PROBLEM REQUIREMENTS
Only the lines from the first one through the line with "col = scene.collection" should be printed, exactly as they appear.
>> begin RECORDED INFORMATION
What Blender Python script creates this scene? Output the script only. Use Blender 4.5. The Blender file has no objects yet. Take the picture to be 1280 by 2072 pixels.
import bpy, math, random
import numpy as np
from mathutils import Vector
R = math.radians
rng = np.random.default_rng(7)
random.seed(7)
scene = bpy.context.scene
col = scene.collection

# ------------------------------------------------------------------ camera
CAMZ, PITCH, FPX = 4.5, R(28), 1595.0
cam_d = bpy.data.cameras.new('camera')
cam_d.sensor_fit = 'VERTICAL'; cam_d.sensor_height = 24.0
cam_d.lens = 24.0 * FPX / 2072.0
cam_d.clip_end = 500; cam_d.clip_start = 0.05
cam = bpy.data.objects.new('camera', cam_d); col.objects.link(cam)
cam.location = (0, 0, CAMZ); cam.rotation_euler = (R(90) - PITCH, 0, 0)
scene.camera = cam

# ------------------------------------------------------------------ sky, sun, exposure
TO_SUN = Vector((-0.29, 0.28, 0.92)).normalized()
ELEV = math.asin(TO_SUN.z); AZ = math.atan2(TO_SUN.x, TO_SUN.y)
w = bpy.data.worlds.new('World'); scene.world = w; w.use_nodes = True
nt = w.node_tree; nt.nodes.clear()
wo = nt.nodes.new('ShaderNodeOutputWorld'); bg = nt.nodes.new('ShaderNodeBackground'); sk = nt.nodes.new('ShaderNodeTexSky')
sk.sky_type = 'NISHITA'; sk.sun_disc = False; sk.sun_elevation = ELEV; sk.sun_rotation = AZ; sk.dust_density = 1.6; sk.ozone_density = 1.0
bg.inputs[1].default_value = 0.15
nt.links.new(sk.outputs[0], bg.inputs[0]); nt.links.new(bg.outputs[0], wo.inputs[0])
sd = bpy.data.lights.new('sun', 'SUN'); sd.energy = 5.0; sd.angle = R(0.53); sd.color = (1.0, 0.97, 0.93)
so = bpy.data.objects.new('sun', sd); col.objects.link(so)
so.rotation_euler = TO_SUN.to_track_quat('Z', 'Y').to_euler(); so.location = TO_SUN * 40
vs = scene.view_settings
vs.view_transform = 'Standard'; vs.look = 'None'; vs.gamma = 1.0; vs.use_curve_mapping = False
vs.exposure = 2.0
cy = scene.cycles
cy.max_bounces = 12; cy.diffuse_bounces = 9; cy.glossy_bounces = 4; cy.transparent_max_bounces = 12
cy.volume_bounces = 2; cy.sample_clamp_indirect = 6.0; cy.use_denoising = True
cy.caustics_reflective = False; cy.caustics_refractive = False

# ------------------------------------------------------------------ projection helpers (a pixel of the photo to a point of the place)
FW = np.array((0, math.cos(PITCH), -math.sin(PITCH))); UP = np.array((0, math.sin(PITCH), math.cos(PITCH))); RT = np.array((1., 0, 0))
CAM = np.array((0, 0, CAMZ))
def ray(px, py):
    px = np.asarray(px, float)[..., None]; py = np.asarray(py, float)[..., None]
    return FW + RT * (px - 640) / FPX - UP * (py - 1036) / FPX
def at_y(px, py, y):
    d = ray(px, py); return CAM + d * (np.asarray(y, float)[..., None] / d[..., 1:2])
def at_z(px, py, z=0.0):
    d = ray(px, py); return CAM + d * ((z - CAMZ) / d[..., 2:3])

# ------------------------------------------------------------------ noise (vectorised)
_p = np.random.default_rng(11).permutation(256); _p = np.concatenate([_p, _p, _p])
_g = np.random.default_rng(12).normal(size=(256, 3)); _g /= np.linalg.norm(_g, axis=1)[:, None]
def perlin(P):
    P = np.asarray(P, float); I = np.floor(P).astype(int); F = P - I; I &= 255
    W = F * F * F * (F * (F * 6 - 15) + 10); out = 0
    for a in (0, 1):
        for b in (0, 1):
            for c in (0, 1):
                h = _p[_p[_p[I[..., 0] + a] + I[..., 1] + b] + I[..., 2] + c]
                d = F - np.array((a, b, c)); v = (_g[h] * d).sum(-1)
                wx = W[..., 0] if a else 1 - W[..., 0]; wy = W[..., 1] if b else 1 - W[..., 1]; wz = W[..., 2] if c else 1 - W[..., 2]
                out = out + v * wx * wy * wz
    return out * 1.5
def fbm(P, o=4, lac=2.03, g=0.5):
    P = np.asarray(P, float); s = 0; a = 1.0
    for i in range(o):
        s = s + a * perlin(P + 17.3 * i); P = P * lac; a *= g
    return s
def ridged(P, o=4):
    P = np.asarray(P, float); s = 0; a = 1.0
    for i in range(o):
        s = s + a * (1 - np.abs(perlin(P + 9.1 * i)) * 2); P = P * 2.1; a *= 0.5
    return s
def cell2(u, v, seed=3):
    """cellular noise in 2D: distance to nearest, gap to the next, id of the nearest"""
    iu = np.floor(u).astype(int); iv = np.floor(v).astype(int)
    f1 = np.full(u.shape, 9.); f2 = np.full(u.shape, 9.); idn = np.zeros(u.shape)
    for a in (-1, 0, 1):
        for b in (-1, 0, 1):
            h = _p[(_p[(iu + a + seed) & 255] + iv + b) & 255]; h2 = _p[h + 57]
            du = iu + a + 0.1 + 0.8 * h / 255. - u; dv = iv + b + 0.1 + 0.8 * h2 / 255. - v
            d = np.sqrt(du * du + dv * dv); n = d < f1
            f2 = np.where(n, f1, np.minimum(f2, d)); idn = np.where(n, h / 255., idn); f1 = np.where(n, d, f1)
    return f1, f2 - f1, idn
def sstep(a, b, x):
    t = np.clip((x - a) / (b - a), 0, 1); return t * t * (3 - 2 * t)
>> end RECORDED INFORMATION
COMPLETE ANSWER
What Blender Python script creates this scene? Output the script only. Use Blender 4.5. The Blender file has no objects yet. Take the picture to be 1280 by 2072 pixels.
import bpy, math, random
import numpy as np
from mathutils import Vector
R = math.radians
rng = np.random.default_rng(7)
random.seed(7)
scene = bpy.context.scene
col = scene.collection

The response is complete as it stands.